Col. Michael Marti, director of the U.S.-led coalition's intelligence center in Kabul, said Sunday he attributes the absence of an expected summer surge in Taliban violence to after-effects of the U.S. killing in May of the group's leader, Mullah Mohammed Akhtar Mansour.
"Their overall operational tempo appears to be decreased a little bit," Marti said, adding that the Taliban's leadership transition means they are "building a new team" under their new leader, Mullah Haibatullah Akhundzada, an extremist cleric.
Cordesman said the new Taliban leader lacks charisma and credibility, and he and other key Taliban figures "seem even less interested in real peace negotiations."
Marti said it is too early to declare the slackening of Taliban attacks a trend. However, Gen. John Nicholson, the top U.S. commander in Afghanistan, said in an AP interview on Saturday he views the Taliban as seriously off the rails.
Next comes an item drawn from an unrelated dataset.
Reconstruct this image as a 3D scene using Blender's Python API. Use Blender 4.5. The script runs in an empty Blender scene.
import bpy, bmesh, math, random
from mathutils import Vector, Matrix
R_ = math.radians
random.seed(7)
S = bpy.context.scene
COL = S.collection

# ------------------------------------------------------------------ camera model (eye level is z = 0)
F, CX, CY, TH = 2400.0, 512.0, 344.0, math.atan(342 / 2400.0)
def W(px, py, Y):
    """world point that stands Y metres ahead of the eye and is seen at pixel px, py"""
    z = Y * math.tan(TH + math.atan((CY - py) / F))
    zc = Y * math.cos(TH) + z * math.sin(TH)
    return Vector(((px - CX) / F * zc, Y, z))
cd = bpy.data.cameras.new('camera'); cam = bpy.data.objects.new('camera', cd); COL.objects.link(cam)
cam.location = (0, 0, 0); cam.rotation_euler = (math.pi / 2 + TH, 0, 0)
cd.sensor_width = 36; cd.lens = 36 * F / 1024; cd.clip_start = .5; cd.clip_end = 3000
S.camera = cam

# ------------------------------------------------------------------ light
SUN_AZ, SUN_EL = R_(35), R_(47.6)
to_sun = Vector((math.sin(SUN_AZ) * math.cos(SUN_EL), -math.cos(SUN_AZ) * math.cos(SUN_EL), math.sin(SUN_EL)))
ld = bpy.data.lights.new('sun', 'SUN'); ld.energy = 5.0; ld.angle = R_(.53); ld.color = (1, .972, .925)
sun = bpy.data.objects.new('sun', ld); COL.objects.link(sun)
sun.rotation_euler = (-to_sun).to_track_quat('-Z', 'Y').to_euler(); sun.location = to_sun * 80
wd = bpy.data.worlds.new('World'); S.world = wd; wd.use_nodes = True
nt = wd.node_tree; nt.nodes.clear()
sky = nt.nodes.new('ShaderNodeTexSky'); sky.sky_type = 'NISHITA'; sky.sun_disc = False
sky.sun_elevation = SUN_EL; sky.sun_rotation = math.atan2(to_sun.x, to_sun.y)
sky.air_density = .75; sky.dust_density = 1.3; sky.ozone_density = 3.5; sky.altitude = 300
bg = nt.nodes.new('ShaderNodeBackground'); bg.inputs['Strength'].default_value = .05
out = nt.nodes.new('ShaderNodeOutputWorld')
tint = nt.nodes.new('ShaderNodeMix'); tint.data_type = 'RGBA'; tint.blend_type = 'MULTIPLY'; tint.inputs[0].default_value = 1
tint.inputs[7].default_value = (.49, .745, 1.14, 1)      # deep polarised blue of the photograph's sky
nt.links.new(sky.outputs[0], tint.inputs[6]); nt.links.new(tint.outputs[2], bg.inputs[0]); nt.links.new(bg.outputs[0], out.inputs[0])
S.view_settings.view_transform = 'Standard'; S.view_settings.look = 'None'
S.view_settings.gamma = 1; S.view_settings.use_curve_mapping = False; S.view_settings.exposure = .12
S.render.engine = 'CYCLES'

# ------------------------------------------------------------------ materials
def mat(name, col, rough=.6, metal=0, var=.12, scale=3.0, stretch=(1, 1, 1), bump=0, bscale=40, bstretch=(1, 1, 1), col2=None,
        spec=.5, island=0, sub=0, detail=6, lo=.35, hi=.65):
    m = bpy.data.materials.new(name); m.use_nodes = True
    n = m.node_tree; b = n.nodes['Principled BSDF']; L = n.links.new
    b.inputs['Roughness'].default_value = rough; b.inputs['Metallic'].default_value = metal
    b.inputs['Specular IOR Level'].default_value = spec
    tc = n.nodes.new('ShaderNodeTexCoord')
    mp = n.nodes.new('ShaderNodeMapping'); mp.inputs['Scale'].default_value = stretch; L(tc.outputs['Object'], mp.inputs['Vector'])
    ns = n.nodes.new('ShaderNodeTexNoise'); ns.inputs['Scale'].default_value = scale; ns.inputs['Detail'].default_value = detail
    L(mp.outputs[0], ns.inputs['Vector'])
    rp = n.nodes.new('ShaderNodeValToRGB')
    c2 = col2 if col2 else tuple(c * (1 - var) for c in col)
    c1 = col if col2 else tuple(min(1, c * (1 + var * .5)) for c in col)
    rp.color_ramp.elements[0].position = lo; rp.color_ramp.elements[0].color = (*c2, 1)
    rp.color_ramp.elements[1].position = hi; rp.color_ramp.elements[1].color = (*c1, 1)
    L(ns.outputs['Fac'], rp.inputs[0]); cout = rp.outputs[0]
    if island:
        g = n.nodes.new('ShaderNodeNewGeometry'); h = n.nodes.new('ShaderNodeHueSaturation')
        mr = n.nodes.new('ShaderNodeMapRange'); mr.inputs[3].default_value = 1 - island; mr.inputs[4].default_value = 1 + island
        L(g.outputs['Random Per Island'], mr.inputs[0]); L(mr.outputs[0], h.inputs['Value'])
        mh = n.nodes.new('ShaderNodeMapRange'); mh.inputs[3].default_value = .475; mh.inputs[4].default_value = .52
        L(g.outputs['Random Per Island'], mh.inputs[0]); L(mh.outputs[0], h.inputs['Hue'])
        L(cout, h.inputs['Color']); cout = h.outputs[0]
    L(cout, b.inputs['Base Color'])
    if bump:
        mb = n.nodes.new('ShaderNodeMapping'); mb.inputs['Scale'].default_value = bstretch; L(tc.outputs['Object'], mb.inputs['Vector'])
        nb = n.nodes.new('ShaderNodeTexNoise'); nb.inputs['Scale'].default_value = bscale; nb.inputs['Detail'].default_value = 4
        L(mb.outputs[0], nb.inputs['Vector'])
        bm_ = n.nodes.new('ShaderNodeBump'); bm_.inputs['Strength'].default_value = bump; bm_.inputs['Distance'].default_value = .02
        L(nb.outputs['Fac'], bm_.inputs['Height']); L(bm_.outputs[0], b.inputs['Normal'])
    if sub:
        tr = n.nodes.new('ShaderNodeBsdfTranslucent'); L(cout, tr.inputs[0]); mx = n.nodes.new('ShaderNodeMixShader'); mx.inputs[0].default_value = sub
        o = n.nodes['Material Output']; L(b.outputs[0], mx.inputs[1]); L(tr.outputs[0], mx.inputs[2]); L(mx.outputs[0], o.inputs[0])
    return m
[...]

"This is not the cohesive, homogenous movement that it's been known as in the past," Nicholson said. "They're not on a war-winning trajectory."
As events of the past 15 years have shown, the Taliban do not need overall military victory in order to remain a threat to the U.S.-backed government in Kabul.
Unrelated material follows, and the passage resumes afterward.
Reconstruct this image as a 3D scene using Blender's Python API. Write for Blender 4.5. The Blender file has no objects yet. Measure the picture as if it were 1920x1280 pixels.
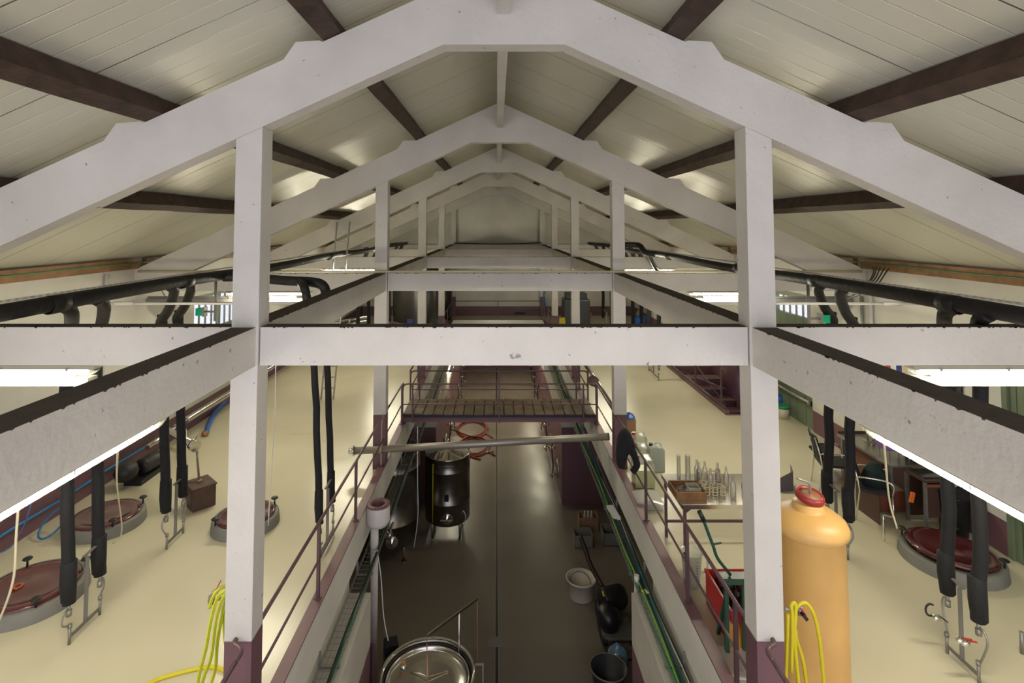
import bpy, math, random
from mathutils import Vector, Matrix
random.seed(7)
S = bpy.context.scene
C = S.collection
# ------------------------------------------------------------------ camera, sky, exposure
TILT = math.radians(2.8); F = 1010.0; PX, PY = 931.0, 376.6
CAM = Vector((-0.064, 0.0, 4.42))
cd = bpy.data.cameras.new('camera'); cam = bpy.data.objects.new('camera', cd); C.objects.link(cam)
cam.location = CAM; cam.rotation_euler = (math.radians(90) + TILT, 0, 0)
cd.sensor_width = 36.0; cd.lens = F / 1920 * 36.0
cd.shift_x = (960 - PX) / 1920; cd.shift_y = (PY - 640) / 1920; cd.clip_start = 0.02; cd.clip_end = 200
S.camera = cam
W = bpy.data.worlds.new('sky'); S.world = W; W.use_nodes = True
bg = W.node_tree.nodes['Background']; bg.inputs[0].default_value = (0.86, 0.86, 1.0, 1); bg.inputs[1].default_value = 1.75
S.view_settings.view_transform = 'Standard'; S.view_settings.look = 'None'
S.view_settings.gamma = 1; S.view_settings.use_curve_mapping = False
S.view_settings.exposure = 0.46
LAMP = 240.0        # radiance of a lit fluorescent tube

def P(px, py, x=None, y=None, z=None):
    """the point of the place seen at a pixel of the photograph, on the plane x=, y= or z="""
    u = (px - PX) / F; v = (PY - py) / F
    d = Vector((u, math.cos(TILT) - math.sin(TILT) * v, math.sin(TILT) + math.cos(TILT) * v))
    if x is not None: t = (x - CAM.x) / d.x
    elif y is not None: t = (y - CAM.y) / d.y
    else: t = (z - CAM.z) / d.z
    return CAM + d * t

# ------------------------------------------------------------------ mesh builder
class MB:
    def __init__(s): s.v = []; s.f = []; s.m = []; s.s = []
    def add(s, vs, fs, m=0, smooth=False):
        b = len(s.v); s.v += [tuple(p) for p in vs]
        for i, f in enumerate(fs):
            s.f.append([b + k for k in f]); s.m.append(m[i] if isinstance(m, (list, tuple)) else m); s.s.append(smooth)
        return s
    def box(s, x0, x1, y0, y1, z0, z1, m=0, top=None, bot=None, inner=None):
        if x0 > x1: x0, x1 = x1, x0
        if y0 > y1: y0, y1 = y1, y0
        vs = [(x0,y0,z0),(x1,y0,z0),(x1,y1,z0),(x0,y1,z0),(x0,y0,z1),(x1,y0,z1),(x1,y1,z1),(x0,y1,z1)]
        fs = [(0,3,2,1),(4,5,6,7),(0,1,5,4),(1,2,6,5),(2,3,7,6),(3,0,4,7)]
        return s.add(vs, fs, [m if bot is None else bot, m if top is None else top, m, m, m, m])
    def obox(s, c, sx, sy, sz, M, m=0):
        vs = []
        for dz in (-1, 1):
            for dx, dy in ((-1,-1),(1,-1),(1,1),(-1,1)):
                vs.append(Vector(c) + M @ Vector((dx*sx/2, dy*sy/2, dz*sz/2)))
        return s.add(vs, [(0,3,2,1),(4,5,6,7),(0,1,5,4),(1,2,6,5),(2,3,7,6),(3,0,4,7)], m)
    def bar(s, a, b, w, h, m=0, up=(0,0,1)):
        a = Vector(a); b = Vector(b); d = (b - a); L = d.length; d.normalize(); u = Vector(up)
        if abs(d.dot(u)) > .98: u = Vector((0,1,0))
        r = d.cross(u).normalized(); u = r.cross(d).normalized()
        M = Matrix((r, d, u)).transposed()
        return s.obox((a + b) / 2, w, L, h, M, m)
    def tube(s, pts, r, n=10, m=0, cap=True, smooth=True):
        pts = [Vector(p) for p in pts]; rr = r if isinstance(r, (list, tuple)) else [r] * len(pts)
        T = []
        for i in range(len(pts)):
            a = pts[max(i-1, 0)]; b = pts[min(i+1, len(pts)-1)]; t = b - a
            T.append(t.normalized() if t.length > 1e-9 else Vector((0,0,1)))
        u = T[0].orthogonal().normalized(); vs = []
        for i, p in enumerate(pts):
            u = u - T[i] * u.dot(T[i]); u = u.normalized() if u.length > 1e-6 else T[i].orthogonal().normalized()
            w = T[i].cross(u)
            for k in range(n):
                a = 2*math.pi*k/n; vs.append(p + (u*math.cos(a) + w*math.sin(a)) * rr[i])
        fs = [(i*n+k, i*n+(k+1)%n, (i+1)*n+(k+1)%n, (i+1)*n+k) for i in range(len(pts)-1) for k in range(n)]
        s.add(vs, fs, m, smooth)
        if cap:
            b = len(s.v) - len(vs)
            s.f.append([b+k for k in range(n)][::-1]); s.m.append(m); s.s.append(False)
            s.f.append([b+(len(pts)-1)*n+k for k in range(n)]); s.m.append(m); s.s.append(False)
        return s
    def cyl(s, a, b, r, n=16, m=0, r2=None): return s.tube([a, b], [r, r if r2 is None else r2], n, m)
    def lathe(s, c, prof, n=32, m=0, smooth=True, ax=(0,0,1)):
        c = Vector(c); q = Vector((0,0,1)).rotation_difference(Vector(ax).normalized()); vs = []; fs = []
        for r, z in prof:
            for k in range(n):
                a = 2*math.pi*k/n; vs.append(c + q @ Vector((r*math.cos(a), r*math.sin(a), z)))
        L = len(prof)
        for i in range(L-1):
            for k in range(n): fs.append((i*n+k, i*n+(k+1)%n, (i+1)*n+(k+1)%n, (i+1)*n+k))
        s.add(vs, fs, m, smooth); return s
    def prism(s, poly, a, b, axis='y', m=0):
        n = len(poly)
        def mk(p, t): return (p[0], t, p[1]) if axis == 'y' else ((t, p[0], p[1]) if axis == 'x' else (p[0], p[1], t))
        vs = [mk(p, a) for p in poly] + [mk(p, b) for p in poly]
        fs = [list(range(n)), list(range(2*n-1, n-1, -1))] + [(i, i+n, (i+1)%n+n, (i+1)%n) for i in range(n)]
        return s.add(vs, fs, m)
    def build(s, name, mats, parent=None, bevel=0, solid=0, sub=0):
        if not isinstance(mats, (list, tuple)): mats = [mats]
        if parent is not None: off = world_loc(parent)
        else:
            xs = [v[0] for v in s.v]; ys = [v[1] for v in s.v]; zs = [v[2] for v in s.v]
            off = Vector(((min(xs)+max(xs))/2, (min(ys)+max(ys))/2, min(zs)))
        me = bpy.data.meshes.new(name)
        me.from_pydata([tuple(Vector(v) - off) for v in s.v], [], s.f)
        for mt in mats: me.materials.append(mt)
        for i, p in enumerate(me.polygons): p.material_index = s.m[i]; p.use_smooth = s.s[i]
        import bmesh
        bm = bmesh.new(); bm.from_mesh(me); bmesh.ops.recalc_face_normals(bm, faces=bm.faces); bm.to_mesh(me); bm.free()
        o = bpy.data.objects.new(name, me); C.objects.link(o)
        if parent is not None: o.parent = parent
        else: o.location = off
        if solid: md = o.modifiers.new('solid', 'SOLIDIFY'); md.thickness = solid
        if bevel: md = o.modifiers.new('bevel', 'BEVEL'); md.width = bevel; md.segments = 2; md.limit_method = 'ANGLE'
        if sub: md = o.modifiers.new('sub', 'SUBSURF'); md.levels = sub; md.render_levels = sub
        return o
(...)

"All they have to do is wait out the eventual end of outside funding for Afghan security forces, at which point the government would collapse," said Stephen Biddle, a professor of political science and international affairs at George Washington University.
"This may not yield a literal Taliban military triumph even then, but the resulting chaos would be almost as bad for us — and for Afghans," Biddle said in an email exchange Sunday.
"The only real alternative to this scenario is a negotiated settlement in the meantime, and a fractured Taliban leadership could actually make that harder rather than easier," Biddle said. "So I don't disagree with Gen. Nicholson's assessment of the state of the Taliban, but I'm not sure it implies grounds for great optimism on the war's prognosis."